- Associated Press - Wednesday, September 2, 2015

NEW YORK (AP) — News Corp, Rupert Murdoch’s media empire, has confirmed that Rebekah Brooks is back at the top spot in London more than a year after she was acquitted of charges in a hacking scandal that shocked the U.K.

The New York company said Wednesday that Brooks, 47, will be CEO of News UK, returning to a role she left in 2011 amid the hacking scandal at the company’s now defunct News of the World paper.

The company has spent more than $500 million in legal settlements with hacking victims and other related costs.

Brooks was long considered a Rupert protege and began her career at News of the World in 1989. She starts Monday.

News UK today includes the Sun, the Times and the Sunday Times papers.

Brooks was acquitted of British charges related to the phone hacking, bribing officials and obstructing police in June 2014. (Her husband was also cleared.) She has said that she didn’t know of phone hacking while she was News of the World editor between 2000 and 2003.

The scandal caused the shutdown of News of the World along with arrests of dozens of journalists, police and other officials.

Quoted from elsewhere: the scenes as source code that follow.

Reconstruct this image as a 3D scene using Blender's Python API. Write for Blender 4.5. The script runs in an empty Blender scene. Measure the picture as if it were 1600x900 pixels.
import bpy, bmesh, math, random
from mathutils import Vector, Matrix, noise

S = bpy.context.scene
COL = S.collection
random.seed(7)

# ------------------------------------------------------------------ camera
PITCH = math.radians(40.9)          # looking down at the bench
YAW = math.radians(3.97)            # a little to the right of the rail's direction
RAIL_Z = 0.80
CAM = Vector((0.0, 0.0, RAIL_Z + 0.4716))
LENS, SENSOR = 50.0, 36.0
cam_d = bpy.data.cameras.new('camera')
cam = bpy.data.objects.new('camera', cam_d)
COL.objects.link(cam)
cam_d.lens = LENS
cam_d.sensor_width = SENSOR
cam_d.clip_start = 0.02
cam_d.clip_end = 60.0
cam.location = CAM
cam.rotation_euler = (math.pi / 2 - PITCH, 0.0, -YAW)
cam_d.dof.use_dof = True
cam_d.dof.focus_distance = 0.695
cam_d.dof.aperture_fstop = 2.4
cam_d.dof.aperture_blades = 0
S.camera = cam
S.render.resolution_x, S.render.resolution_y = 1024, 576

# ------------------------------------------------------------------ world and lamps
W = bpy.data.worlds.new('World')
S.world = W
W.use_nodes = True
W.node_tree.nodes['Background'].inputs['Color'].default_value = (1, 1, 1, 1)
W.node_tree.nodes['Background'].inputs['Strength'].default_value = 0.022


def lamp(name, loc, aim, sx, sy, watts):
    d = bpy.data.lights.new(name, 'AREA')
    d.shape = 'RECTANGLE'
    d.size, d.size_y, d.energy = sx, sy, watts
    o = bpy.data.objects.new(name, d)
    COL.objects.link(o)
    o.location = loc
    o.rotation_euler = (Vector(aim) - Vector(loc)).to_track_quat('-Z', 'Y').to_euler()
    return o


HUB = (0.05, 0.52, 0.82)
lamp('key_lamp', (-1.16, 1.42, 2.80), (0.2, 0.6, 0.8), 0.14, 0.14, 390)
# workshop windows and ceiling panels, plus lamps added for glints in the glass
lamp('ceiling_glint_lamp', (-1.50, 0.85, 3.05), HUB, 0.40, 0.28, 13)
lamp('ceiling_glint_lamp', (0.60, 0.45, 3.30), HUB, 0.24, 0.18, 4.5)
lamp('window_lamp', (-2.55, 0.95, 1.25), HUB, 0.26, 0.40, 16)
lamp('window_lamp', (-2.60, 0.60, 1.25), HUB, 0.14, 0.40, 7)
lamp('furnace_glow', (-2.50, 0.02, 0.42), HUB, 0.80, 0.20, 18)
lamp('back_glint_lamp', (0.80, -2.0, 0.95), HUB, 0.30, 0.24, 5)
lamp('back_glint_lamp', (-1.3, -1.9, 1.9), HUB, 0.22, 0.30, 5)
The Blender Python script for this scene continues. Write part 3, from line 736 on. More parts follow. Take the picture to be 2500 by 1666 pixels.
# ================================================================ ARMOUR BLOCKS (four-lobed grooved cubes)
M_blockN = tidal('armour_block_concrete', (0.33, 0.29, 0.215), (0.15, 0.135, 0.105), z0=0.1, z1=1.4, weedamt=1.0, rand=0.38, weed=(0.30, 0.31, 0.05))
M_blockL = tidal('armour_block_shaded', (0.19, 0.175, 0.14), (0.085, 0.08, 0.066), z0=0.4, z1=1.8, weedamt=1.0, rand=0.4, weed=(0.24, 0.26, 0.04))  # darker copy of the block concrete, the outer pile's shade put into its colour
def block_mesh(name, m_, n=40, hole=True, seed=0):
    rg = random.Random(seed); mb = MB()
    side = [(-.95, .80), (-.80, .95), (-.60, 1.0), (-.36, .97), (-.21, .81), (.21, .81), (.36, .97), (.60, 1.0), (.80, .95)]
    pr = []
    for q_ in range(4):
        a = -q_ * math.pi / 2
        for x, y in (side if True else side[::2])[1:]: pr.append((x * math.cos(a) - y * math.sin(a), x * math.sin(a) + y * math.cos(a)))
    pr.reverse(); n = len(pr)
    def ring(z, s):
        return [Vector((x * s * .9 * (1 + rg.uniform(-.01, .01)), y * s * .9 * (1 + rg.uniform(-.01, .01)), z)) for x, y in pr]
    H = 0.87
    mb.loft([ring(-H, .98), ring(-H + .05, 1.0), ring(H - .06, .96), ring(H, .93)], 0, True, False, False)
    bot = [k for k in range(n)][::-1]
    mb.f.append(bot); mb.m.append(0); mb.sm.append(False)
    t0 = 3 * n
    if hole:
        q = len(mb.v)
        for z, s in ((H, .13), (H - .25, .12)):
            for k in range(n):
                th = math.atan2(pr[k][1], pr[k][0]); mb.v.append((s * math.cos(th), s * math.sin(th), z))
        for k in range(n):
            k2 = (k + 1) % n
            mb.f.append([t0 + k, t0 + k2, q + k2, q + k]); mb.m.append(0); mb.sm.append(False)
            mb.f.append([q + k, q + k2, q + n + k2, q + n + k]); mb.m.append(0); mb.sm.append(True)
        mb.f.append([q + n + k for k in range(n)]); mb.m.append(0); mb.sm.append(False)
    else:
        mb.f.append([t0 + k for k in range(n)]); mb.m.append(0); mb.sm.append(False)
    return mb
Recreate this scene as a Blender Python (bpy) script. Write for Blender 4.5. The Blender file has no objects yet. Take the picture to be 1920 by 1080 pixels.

It may not be over. British prosecutors said in late August that they were considering charges against News Corp over the phone hacking.

The company on Wednesday also said that David Dinsmore, the editor of the Sun, would become News UK’s COO and named Tony Gallagher as the tabloid’s new editor. He has worked for the Daily Mail and Daily Telegraph papers.

Brooks will also work on digital efforts at News Corp, which separated from the entertainment conglomerate Twenty-First Century Fox two years ago.